От Меня состоянья: саттва, раджас и тамас,
Ибо не Я в них, а они во Мне, постигни это.
Три состоянья весь мир преходящий в заблуждение вводят,
И мир не знает Меня: вечный, Я пребываю над ними.
Божественна Моя тфуднооборная, из гун состоящая майя;
Те, что ко Мне стремятся, преодолевают майю.
Здесь такое субстанциальное единство нашло поразительнейшее выражение как в отношении имманентности существующим вещам, так и в отношении необходимости подняться над единичным.
Сходным образом Кришна говорит о себе, что он есть самое превосходное во всех различных существованиях (гл.
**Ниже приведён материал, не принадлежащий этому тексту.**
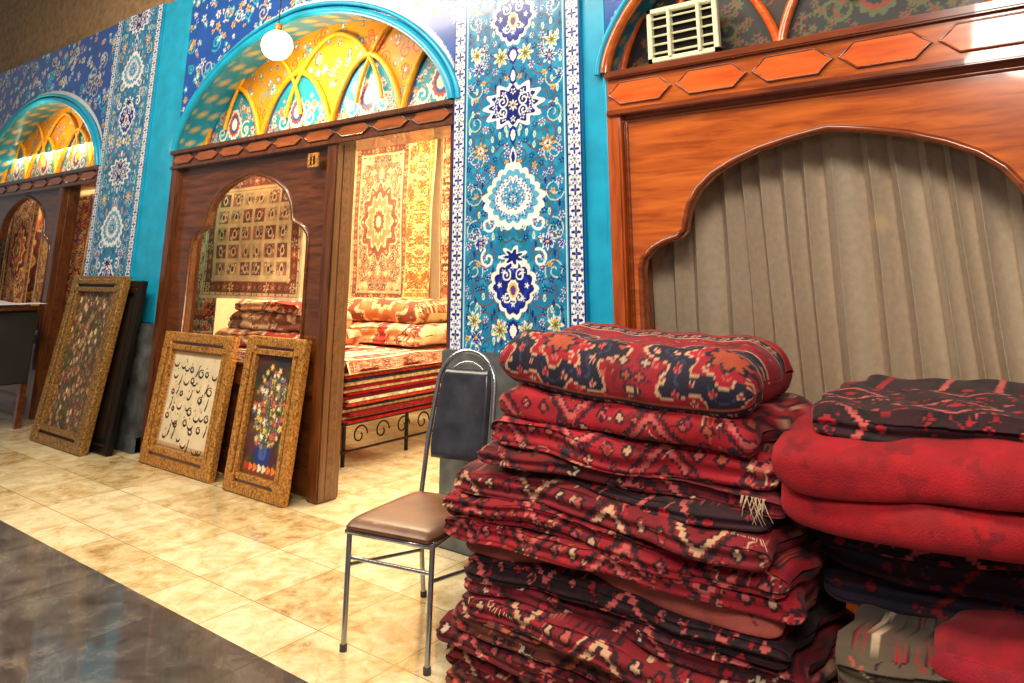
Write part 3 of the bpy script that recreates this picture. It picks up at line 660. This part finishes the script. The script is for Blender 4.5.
# ---------------------------------------------------------------- chair
def chair():
    o=[]; S=M['steel']; hw=.225; d=.54; zs=.475
    for n,sx in (('left',-1),('right',1)):
        o.append(tube('front_leg_'+n,[(sx*(hw-.01),.0,0),(sx*(hw-.005),.012,zs)],.0125,S))
        o.append(tube('foot_cap_'+n,[(sx*(hw-.01),.0,0),(sx*(hw-.01),.0,.025)],.017,M['black']))
        o.append(tube('rear_foot_cap_'+n,[(sx*(hw-.03),d+.07,0),(sx*(hw-.03),d+.07,.025)],.017,M['black']))
    bw=hw-.05
    hoop=[(-hw+.03,d+.07,0),(-hw+.03,d+.03,.3),(-hw+.03,d+.02,zs),(-hw+.035,d+.07,.75),(-bw,d+.13,1.0)]
    for i in range(1,16):
        a=math.pi-math.pi*i/16; hoop.append((math.cos(a)*bw,d+.13+.035*math.sin(a),1.0+.18*math.sin(a)))
    hoop+=[(bw,d+.13,1.0),(hw-.035,d+.07,.75),(hw-.03,d+.02,zs),(hw-.03,d+.03,.3),(hw-.03,d+.07,0)]
    o.append(tube('back_hoop_and_rear_legs',hoop,.0125,S,res=4))
    inner=[(x*.78,y-.002,.98+(z-1.0)*.8 if z>.98 else z) for x,y,z in hoop if z>=.74]
    o.append(tube('inner_hoop',inner,.006,S))
    o.append(tube('seat_ring',[(-hw,0,zs-.01),(hw,0,zs-.01),(hw-.03,d,zs-.01),(-hw+.03,d,zs-.01)],.012,S,True))
    o.append(tube('side_stretcher',[(-hw+.01,.01,.33),(-hw+.03,d+.04,.22)],.008,S)); o.append(tube('side_stretcher_2',[(hw-.01,.01,.33),(hw-.03,d+.04,.22)],.008,S)); o.append(tube('front_stretcher',[(-hw+.01,.01,.36),(hw-.01,.01,.36)],.008,S))
    def pad(nm,w0,w1,dd,t,mat,f):
        nu=nv=28; U,V=np.meshgrid(np.linspace(-1,1,nu),np.linspace(-1,1,nv))
        e=(np.clip(1-np.abs(U)**8,0,1)*np.clip(1-np.abs(V)**8,0,1))**.35
        k=1-.10*(np.abs(U)*np.abs(V))**4
        w=(w0+(w1-w0)*(V+1)/2)/2
        top=np.stack([U*w*k,(V+1)/2*dd*1.0,t*(.35+.65*e)],-1); bot=np.stack([U*w*k,(V+1)/2*dd,-t*.2*e],-1)
        a=gridmesh(nm,f(top),None,mat); b=gridmesh(nm+'_underside',f(bot),None,mat)
        rim=np.concatenate([top[0],top[1:,-1],top[-1,:-1][::-1],top[1:-1,0][::-1]]); rb=np.concatenate([bot[0],bot[1:,-1],bot[-1,:-1][::-1],bot[1:-1,0][::-1]])
        s=gridmesh(nm+'_rim',f(np.stack([np.vstack([rim,rim[:1]]),np.vstack([rb,rb[:1]])])),None,mat); return [a,b,s]
    o+=pad('seat_cushion',.48,.41,.55,.04,M['seat'],lambda Q:Q+np.array([0,-.02,zs+.005]))
    def fb(Q):
        x=Q[...,0];v=Q[...,1];t=Q[...,2]
        return np.stack([x,d+.05+.24*v-t,.66+v],-1)
    o+=pad('back_pad',.34,.30,.43,.03,M['black'],fb)
    return group('chair',o)
ch=chair(); ch.location=(-2.555,2.49,0); ch.rotation_euler=(0,0,math.radians(11))
# ---------------------------------------------------------------- rug piles in front
CR=(156,18,34); DR=(122,16,30); DK=(44,12,22); NVY=(30,24,44); BE=(196,150,118); OR=(172,74,48); BL=(66,74,104); PK=(186,84,80); WH=(206,178,150)
pA=(CR,(60,14,28),[BE,PK,OR,NVY]); pB=(DR,DK,[PK,BE,CR,CR]); pC=(DK,(20,10,16),[CR,PK,CR,DR]); pD=((142,16,32),DK,[BE,PK,CR,OR]); pE=((100,16,28),DK,[WH,PK,CR,CR]); pF=((100,44,36),DK,[WH,OR,CR,PK])
def ctop():
    c=tribal(1.6,1.3,((146,18,34),NVY,[BE,BL,OR,PK]),61,.0042,1.1,False)
    for cx_ in (.38,1.08):
        for s_,cc in ((1,BE),(.95,NVY),(.72,(50,56,84)),(.68,NVY),(.5,BE),(.46,CR),(.28,NVY),(.2,OR)):
            c.rose(cx_,.72,.33*s_,8,[cc],math.pi/8,.16,1,.72)
        for rr,nn in ((.27,22),(.19,14),(.1,8)):
          for q in range(nn):
            a=q*2*math.pi/nn; c.rose(cx_+rr*math.cos(a),.72+rr*.72*math.sin(a),.017,5,[BE if q%2 else PK,CR],a,.3)
        for sg in (-1,1):
            for k in range(6): c.dia(cx_+sg*(.36+.02*k),.72+.05*(k-3),.03,.02,[NVY,OR if k%2 else BE],.006)
    for y0 in (.44,1.08):
        c.rect(0,1.6,y0,y0+.012,BE); c.rect(0,1.6,y0+.08,y0+.09,OR); c.rect(0,1.6,y0+.012,y0+.08,NVY)
        for x in np.arange(0,1.6,.06): c.rose(x,y0+.045,.026,6,[BE,BL,CR],0,.3)
    return c
L=[]
def fringe(nm,x0,x1,y,z,n,seed,lw=.035):
    R=random.Random(seed); vs=[];fs=[]
    for i in range(n):
        x=x0+(x1-x0)*i/n+R.uniform(-.004,.004); l=lw*R.uniform(.4,1.3); a=R.uniform(-.4,.4); k=len(vs)
        for (dx,dy,dz) in ((-.0015,0,0),(.0015,0,0),(.0015+l*a,-.012,-l*.6),(-.0015+l*a,-.012,-l*.6),(.001+l*a*1.6,-.006,-l),(-.001+l*a*1.6,-.006,-l)): vs.append((x+dx,y+dy,z+dz))
        fs+=[(k,k+1,k+2,k+3),(k+3,k+2,k+4,k+5)]
    return addmesh(nm,vs,fs,M['fringe'])
YB=3.08
spec=[ (-2.22,-.82,2.50,.00,.09,pF,2,1),(-2.25,-.86,2.48,.085,.17,pB,3,2),(-2.25,-.82,2.46,.165,.23,pE,2,11),(-2.19,-.82,2.49,.225,.31,pF,2,3),
 (-2.16,-.81,2.46,.305,.38,pB,2,4),(-2.11,-.80,2.49,.375,.45,pE,2,14),(-2.14,-.82,2.47,.445,.52,pC,3,15),(-2.13,-.86,2.50,.515,.585,((160,76,66),(110,34,38),[PK,BE,CR,OR]),1,5),
 (-2.18,-.82,2.46,.58,.655,pD,2,6),(-2.21,-.80,2.44,.65,.735,pD,3,7),(-2.20,-.84,2.46,.73,.815,pB,2,8),
 (-2.00,-.86,2.52,.81,.865,pC,2,9),(-2.02,-.84,2.50,.86,.925,pE,2,19),(-1.99,-.84,2.49,.92,1.03,pA,2,10),(-1.97,-.88,2.47,1.025,1.135,pA,1,20)]
for i,(x0,x1,y0,z0,z1,p,n,sd) in enumerate(spec):
    cv=tribal(1.8,1.5,p,sd*3+70,.0045,.95 if i!=7 else .2,i!=7)
    L.append(fold('folded_rug_layer_%d'%(i+1),x0,x1,y0,YB,z0,z1,cv,sd,n,.035,ntop=10,dx=.0055,sag=0))
L.append(fold('folded_rug_layer_16',-1.95,-.90,2.49,3.02,1.13,1.36,ctop(),77,1,.03,ntop=110,dx=.0048,sag=.02,sl=-.02,sq=.95))
L.append(fringe('fringe_1',-1.0,-.88,2.475,.79,20,2,.05)); L.append(fringe('fringe_2',-.95,-.87,2.5,.9,16,4,.07)); L.append(fringe('fringe_3',-1.95,-1.5,2.46,.36,30,3,.02))
group('folded_rug_pile',L,(-1.5,2.9,0))
L=[]
def plainred(c_,seed):
    c=Cv(1.9,1.4,.005,c_); R=random.Random(seed)
    for i in range(500):
        c.rose(R.uniform(0,1.9),R.uniform(0,1.4),R.uniform(.01,.05),3,[tuple(int(q*R.uniform(.82,1.12)) for q in c_)],R.random()*6,.3)
    for i in range(50):
        x=R.uniform(0,1.8);y=R.uniform(.5,.9); c.line([(x,y),(x+.02,y+.006)],.0025,(210,120,120))
    return c
for i,(x0,x1,y0,z0,z1,cv,n) in enumerate([(-.76,1.0,2.60,0,.13,tribal(1.8,1.5,pC,201),2),(-.75,1.0,2.58,.13,.24,tribal(1.8,1.5,pE,202),2),(-.75,1.0,2.56,.24,.35,tribal(1.8,1.5,pC,212),2),
     (-.72,1.0,2.50,.35,.44,tribal(1.8,1.5,pB,203),2),(-.70,1.0,2.45,.435,.52,tribal(1.8,1.5,pE,214,dens=1.6),2),(-.68,1.0,2.43,.515,.60,tribal(1.8,1.5,((84,70,56),DK,[WH,CR,PK,OR]),204,dens=1.8,big=False),2),(-.44,1.0,2.40,.595,.66,plainred((136,12,28),4),1),
     (-.78,1.0,2.72,.6,.69,tribal(1.8,1.5,(NVY,DK,[DR,DR,DK,NVY]),205),2),(-.79,1.0,2.70,.69,.78,tribal(1.8,1.5,(DK,NVY,[DR,DR,DK,NVY]),206),2),(-.78,1.0,2.68,.78,.87,tribal(1.8,1.5,pC,216),2),  # set-back layers coloured near-black to paint in the shade of the recess
     (-.85,1.0,2.44,.865,.99,plainred((150,10,24),1),1),(-.86,1.0,2.42,.985,1.125,plainred((156,12,26),2),1),(-.76,1.0,2.56,1.12,1.2,tribal(1.8,1.5,pC,207),2)]):
    L.append(fold('folded_rug_layer_%d'%(i+1),x0,x1,y0,3.45,z0,z1,cv,i+40,n,.03,ntop=70 if i==12 else 10,dx=.007,sag=0,sq=.85))
group('folded_rug_pile',L,(0,2.9,0))
# ---------------------------------------------------------------- far-left stall table
o=[box('table_top',-10.6,-9.0,2.95,3.45,1.2,1.24,M['dark']),box('table_body',-10.55,-9.05,3.0,3.42,.45,1.2,M['darkvoid'],.01)]
for x in(-10.5,-9.1):
    for y in (3.02,3.40): o.append(box('leg',x-.03,x+.03,y-.03,y+.03,0,1.2,M['dark']))
U,V=np.meshgrid(np.linspace(0,1,120),np.linspace(0,1,40))
prof_y=np.where(V<.45,2.92-0*V,2.92+(V-.45)/.55*.55); prof_z=np.where(V<.45,1.06+V/.45*.20,1.26)
o.append(gridmesh('white_cloth',np.stack([-10.7+1.75*U,prof_y+.02*np.sin(U*40)*(V<.45),prof_z+.02*np.sin(U*23)*(V<.2)+.01*np.sin(U*9)],-1),None,M['cloth']))
group('stall_table',o,(-9.8,3.2,0))
for i,(x,y,m_) in enumerate(((-9.6,2.9,'card'),(-9.15,2.85,'cloth'),(-9.98,2.8,'card'))):
    b1=box('carton',x,x+.32,y-.25,y,0,.22,M[m_],.006); b2=box('tape',x+.13,x+.19,y-.252,y+.002,0.0,.223,M['cloth'],0); b3=box('lid_flap',x-.005,x+.325,y-.255,y+.005,.19,.222,M[m_],.004)
    group('cardboard_box',[b1,b2,b3],(x,y,0))
# ---------------------------------------------------------------- lamps
def globe(name,x,y,z,r=.1,ceil=4.4,pw=60,c=(1,.78,.5),mt='lamp'):
    bm=bmesh.new(); bmesh.ops.create_uvsphere(bm,u_segments=24,v_segments=16,radius=r); me=bpy.data.meshes.new('globe'); bm.to_mesh(me); bm.free(); me.materials.append(M[mt])
    for p in me.polygons: p.use_smooth=True
    g=link(bpy.data.objects.new('globe',me)); g.location=(x,y,z); C.view_layer.update()
    o=[g,tube('cord',[(x,y,z+r),(x,y,ceil)],.006,M['blackm']),tube('socket',[(x,y,z+r-.01),(x,y,z+r+.06)],.03,M['gold'])]
    group(name,o,(x,y,z))
    if pw:
        l=bpy.data.lights.new(name+'_light','POINT'); l.energy=pw; l.color=c; l.shadow_soft_size=r; lo=link(bpy.data.objects.new(name+'_light',l)); lo.location=(x,y,z-r-.05)
globe('lamp_and_reflection_globe',-5.1,3.45,3.47,.13,pw=64)
l=bpy.data.lights.new('niche_light','POINT'); l.energy=26; l.color=(1,.72,.4); l.shadow_soft_size=.1; lo=link(bpy.data.objects.new('niche_light',l)); lo.location=(-10.5,3.4,3.4)
globe('lamp_and_reflection_globe',-1.66,-1.6,2.15,.09,pw=0,mt='reflglow'); globe('lamp_and_reflection_globe',-3.98,-1.6,2.25,.09,pw=0,mt='reflglow')  # unseen globes added behind the camera for bright reflections in the glass
def area(nm,loc,size,sy,en,c,rot=(0,0,0)):
    l=bpy.data.lights.new(nm,'AREA'); l.shape='RECTANGLE'; l.size=size; l.size_y=sy; l.energy=en; l.color=c; o=link(bpy.data.objects.new(nm,l)); o.location=loc; o.rotation_euler=rot
area('alley_light',(-4.5,.8,5.2),7,1.2,460,(1,.84,.62),(math.radians(25),0,0))
area('alley_light_front',(.5,-1.5,4.2),2.0,1.2,205,(1,.9,.78),(math.radians(50),0,0))
area('shop_light',(-6.2,5.3,3.3),3,1.4,230,(1,.82,.54))
area('rug_fill_light',(-6.4,4.15,3.2),1.4,.12,44,(1,.80,.52),(math.radians(6),0,0))  # added fill, no visible fitting, brightens the rug behind the arch
area('shop_light_door',(-4.2,4.8,3.3),1.2,1,80,(1,.82,.56))
area('far_shop_light',(-10.9,4.0,3.2),3.5,.12,90,(1,.8,.55),(math.radians(4),0,0))
area('curtain_light',(-.8,3.87,2.62),2.2,.05,170,(1,.9,.76),(math.radians(5),0,0))  # added fill between glass and curtain to lift the curtain's brightness
w=bpy.data.worlds.new('world'); C.scene.world=w; w.use_nodes=True; bg=w.node_tree.nodes['Background']; bg.inputs[0].default_value=(.76,.72,.70,1); bg.inputs[1].default_value=.28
X, ст. 21 и след.): «Среди светил я — лучезарное солнце, среди созвездий я — луна, среди Вед я — Сама-Веда, среди чувств я — манас, среди гор я — Меру, среди зверей я — царь зверей, среди букв я — «А», среди времен года я — время цветения» и т. д.
Но это перечисление самых превосходных вещей, равно как и голая смена образов, в которых снова и снова делается предметом созерцания одно и то же, остается вследствие однообразия содержания в высшей степени монотонным и в целом пустым и утомительным, как бы ни казалось сначала, что перед нами развертывается здесь необычайное богатство фантазии.